Editor's Note: (Issac Bailey has been a journalist in South Carolina for two decades and was most recently the primary columnist for The Sun News in Myrtle Beach. He was a 2014 Harvard University Nieman fellow. Follow him on Twitter: @ijbailey. The views expressed are his own.)
(CNN) Five years ago this week, we should have seen this coming: A Republican Party so blinded by anger it would do anything to oppose President Barack Obama, including embracing an open bigot during the 21st century in America.
That was the week SEAL Team 6 killed Osama bin Laden.
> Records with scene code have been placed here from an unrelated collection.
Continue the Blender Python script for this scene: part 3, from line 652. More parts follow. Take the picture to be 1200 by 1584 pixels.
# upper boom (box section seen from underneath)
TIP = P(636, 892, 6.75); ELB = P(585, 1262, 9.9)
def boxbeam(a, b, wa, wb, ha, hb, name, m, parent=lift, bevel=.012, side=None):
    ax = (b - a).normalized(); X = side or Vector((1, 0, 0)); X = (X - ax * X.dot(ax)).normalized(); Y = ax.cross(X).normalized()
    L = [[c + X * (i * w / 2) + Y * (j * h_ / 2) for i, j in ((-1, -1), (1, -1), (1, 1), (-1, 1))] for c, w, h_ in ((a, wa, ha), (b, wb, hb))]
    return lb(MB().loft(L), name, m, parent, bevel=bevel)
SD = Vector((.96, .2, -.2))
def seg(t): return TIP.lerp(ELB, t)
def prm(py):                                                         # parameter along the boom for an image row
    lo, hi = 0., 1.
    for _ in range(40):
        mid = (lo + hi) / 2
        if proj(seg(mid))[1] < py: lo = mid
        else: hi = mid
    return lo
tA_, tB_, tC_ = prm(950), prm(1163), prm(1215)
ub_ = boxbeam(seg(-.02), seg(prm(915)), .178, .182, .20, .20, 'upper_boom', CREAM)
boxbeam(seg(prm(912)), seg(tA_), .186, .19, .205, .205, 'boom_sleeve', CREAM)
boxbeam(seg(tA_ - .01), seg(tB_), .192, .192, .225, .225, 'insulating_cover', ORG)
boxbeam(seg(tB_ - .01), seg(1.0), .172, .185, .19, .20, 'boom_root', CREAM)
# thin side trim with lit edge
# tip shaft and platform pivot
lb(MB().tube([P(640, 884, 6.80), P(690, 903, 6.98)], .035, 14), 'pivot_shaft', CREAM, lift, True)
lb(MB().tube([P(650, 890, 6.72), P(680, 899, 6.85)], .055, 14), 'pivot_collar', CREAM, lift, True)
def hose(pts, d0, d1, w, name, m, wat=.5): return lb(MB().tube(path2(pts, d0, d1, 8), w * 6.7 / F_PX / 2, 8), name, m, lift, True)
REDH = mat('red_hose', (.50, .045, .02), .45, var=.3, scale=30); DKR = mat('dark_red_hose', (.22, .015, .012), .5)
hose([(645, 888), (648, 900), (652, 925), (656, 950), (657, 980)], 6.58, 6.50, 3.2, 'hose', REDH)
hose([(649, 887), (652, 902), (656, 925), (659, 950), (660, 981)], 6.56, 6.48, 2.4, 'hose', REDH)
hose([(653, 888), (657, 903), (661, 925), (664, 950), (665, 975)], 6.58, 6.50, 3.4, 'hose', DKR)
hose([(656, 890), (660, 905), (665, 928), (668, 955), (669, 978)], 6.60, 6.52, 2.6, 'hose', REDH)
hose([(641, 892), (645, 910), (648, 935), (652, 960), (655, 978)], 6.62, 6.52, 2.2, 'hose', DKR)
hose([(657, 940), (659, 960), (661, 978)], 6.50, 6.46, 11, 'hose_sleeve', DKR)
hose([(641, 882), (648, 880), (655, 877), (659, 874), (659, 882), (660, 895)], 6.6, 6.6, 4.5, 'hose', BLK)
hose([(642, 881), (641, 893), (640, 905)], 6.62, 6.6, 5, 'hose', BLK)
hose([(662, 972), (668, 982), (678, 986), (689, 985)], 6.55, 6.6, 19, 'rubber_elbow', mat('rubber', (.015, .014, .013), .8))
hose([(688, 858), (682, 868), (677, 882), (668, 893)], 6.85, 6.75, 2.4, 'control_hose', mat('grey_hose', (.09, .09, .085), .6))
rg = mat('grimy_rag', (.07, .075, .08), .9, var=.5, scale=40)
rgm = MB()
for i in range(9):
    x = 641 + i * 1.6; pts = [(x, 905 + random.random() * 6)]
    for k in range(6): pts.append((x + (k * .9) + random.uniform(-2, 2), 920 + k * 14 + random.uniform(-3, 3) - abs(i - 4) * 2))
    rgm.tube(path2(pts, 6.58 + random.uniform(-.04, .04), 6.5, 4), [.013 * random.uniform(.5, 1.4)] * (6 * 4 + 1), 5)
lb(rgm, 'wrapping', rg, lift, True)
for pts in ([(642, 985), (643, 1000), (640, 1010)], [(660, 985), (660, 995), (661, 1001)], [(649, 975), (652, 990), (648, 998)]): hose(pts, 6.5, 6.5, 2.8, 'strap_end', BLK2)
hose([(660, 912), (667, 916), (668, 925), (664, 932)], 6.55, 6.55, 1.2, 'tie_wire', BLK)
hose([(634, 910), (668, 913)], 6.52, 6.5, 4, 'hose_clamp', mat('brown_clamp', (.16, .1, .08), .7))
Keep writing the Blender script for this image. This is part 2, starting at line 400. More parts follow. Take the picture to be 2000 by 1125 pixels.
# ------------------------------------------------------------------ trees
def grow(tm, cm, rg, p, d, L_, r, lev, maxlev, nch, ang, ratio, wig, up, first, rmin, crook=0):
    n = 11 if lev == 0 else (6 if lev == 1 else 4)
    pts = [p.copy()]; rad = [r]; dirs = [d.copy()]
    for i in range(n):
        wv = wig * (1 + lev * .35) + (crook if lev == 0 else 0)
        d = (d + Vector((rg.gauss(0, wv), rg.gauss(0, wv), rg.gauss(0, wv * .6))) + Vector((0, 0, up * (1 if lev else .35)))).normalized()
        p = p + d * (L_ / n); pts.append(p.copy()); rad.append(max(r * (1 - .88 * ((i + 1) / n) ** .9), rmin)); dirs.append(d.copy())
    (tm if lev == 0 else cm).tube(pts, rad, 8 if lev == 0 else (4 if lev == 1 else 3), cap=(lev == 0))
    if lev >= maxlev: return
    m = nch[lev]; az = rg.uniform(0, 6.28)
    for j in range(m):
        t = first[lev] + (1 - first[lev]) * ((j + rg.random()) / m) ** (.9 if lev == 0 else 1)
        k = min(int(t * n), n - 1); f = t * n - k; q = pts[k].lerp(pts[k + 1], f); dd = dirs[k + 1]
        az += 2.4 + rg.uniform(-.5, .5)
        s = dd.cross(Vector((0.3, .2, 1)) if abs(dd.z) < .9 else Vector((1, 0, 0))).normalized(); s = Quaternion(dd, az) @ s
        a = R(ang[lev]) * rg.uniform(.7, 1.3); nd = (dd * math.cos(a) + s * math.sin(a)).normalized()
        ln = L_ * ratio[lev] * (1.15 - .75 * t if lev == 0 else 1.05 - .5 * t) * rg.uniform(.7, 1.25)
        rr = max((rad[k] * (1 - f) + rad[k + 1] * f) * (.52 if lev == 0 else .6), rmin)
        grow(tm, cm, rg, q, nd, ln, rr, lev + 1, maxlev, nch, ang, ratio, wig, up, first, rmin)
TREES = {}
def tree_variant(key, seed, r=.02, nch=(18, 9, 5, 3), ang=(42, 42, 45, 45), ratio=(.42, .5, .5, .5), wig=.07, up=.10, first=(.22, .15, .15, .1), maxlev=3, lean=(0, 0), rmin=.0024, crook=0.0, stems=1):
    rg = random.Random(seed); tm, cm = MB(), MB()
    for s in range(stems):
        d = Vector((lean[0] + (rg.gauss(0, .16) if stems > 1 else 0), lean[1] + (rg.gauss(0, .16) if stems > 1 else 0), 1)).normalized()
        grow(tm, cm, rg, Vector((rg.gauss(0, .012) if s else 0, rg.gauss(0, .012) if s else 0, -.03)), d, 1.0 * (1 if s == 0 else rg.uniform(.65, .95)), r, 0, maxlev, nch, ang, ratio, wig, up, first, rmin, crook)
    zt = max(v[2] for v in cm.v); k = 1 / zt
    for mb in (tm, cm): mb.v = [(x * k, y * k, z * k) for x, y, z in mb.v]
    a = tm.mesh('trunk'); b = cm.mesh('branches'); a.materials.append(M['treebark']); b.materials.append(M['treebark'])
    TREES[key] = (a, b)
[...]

Hundreds of people spontaneously gathered outside the White House for an impromptu pep rally to celebrate that justice had been brought to the man who took down the Twin Towers, the man who had eluded capture for a decade.
It was an achievement made possible by the decision former Secretary of Defense Robert Gates said was one of the most courageous he had ever seen a President make.
This was the moment Americans of all backgrounds had longed for. And yet, because it was Obama, not President George W. Bush, most Republicans golf clapped while the rest of the nation break-danced on bin Laden's grave. A Public Policy Polling survey of Ohio during the height of the 2012 presidential election found that only 38% of Republicans were willing to give Obama any credit -- while 15% credited Mitt Romney, who had never been President.
In contrast, when the towers fell, Bush's approval rating shot up to a record 90% as everyone, including Democrats, rallied around the man whose administration had not been able to prevent that disaster. Sometime between September 12, 2001, and the beginning of the Obama era, winning eventually became more important to the GOP than even unity against a foreign enemy.
Now, even the party's stated principles of small government, faith and other "traditional" values have taken a backseat to Trump, a man whose faith, principles and conservatism are suspect, at best. But that's not why he's an existential threat to the GOP. It is because of what his presence at the top of the ticket screams to minority voters.
There likely will be discussion on shows like "Morning Joe" and in David Brooks columns in The New York Times about how Trump defied political gravity, but that's not what minority voters will be pondering.
They will be remembering that he kicked off his campaign talking about Mexican rapists and murderers.
They'll be remembering that he wants a redo of "Operation Wetback" and that he talked openly about slaughtering Muslims with bullets smeared in pig's blood.
They would not have forgotten that he was the most high-profile birther, disrespecting Obama in a way not even Joe "You Lie" Wilson could.
Bill O'Reilly and other conservative talk show hosts will now swear up and down that Trump is no bigot and excuse and explain away all the awful that he's said and done, while other Republicans who fall in line will pretend they've never heard Trump say anything untoward.
But minority voters will know that it is neither coincidence nor happenstance that the man who captured the GOP nomination for President is the preferred candidate of the KKK and white nationalists -- in 2016, not 1916.
There is no amount of spin to undo that reality.
The only question remains is how many Republicans will go along with Trump anyway. The truth is that the general election polling that shows Hillary Clinton ahead of Trump by double digits likely underestimates her position. Demographic shifts in this country would have given any Democratic nominee a strong advantage in the race to 270 Electoral College votes. And while Obama isn't on the ticket to energize minority voters like he did in 2008 and 2012, Trump will be.
The only thing that can derail the great debate of 2017 -- should we call Bill Clinton First Fella or First Dude? -- is a large contingent of Bernie Sanders supporters either defecting away from Clinton or staying home. In other words, Republicans can't dictate the outcome of November's election.
What Republicans will be doing this fall, whether they know it or not, is deciding if their party wants to write off the minority vote for at least another generation, if not forever.
Those who get caught up in the silly debate of "am I a racist if I support Donald Trump" will be missing the point. Throughout our history, good people, nonracists, have helped pave the way for bigots, either by ignoring their ugliness, doing too little to oppose them, or even supporting them for reasons that have little or nothing to do with race.
Chris Christie is not a racist. In fact, in 2012 he had millions of minority voters intrigued because he showed Obama respect during Superstorm Sandy, which, in a sane world, would have simply been expected, given that he was a governor desperately trying to receive federal help for the hurting residents of New Jersey.
He was criticized by Republicans for doing so. That's how far the GOP had allowed its relationships with minorities to deteriorate, not even realizing -- or caring -- that their open disgust for the nation's first black President was a proxy for how minority voters believed the party viewed them as well.
Now look at where we are. Christie, the man who four years ago earned the gratitude of millions of minority Americans by simply doing his job, is now one of the highest-profile surrogates for an open bigot who happens to also be the presumptive GOP nominee.
Throughout the Obama era, conservative pundits and top Republican officials missed the role race continued to play in this country, whether it was the racial angst within their ranks that could be easily cultivated by a willing demagogue, or the determination of minorities to not allow racial progress to be rolled back without a massive fight.
If they do that for another six months, it won't be Trump who would have destroyed the party of Lincoln. They would only have themselves to blame.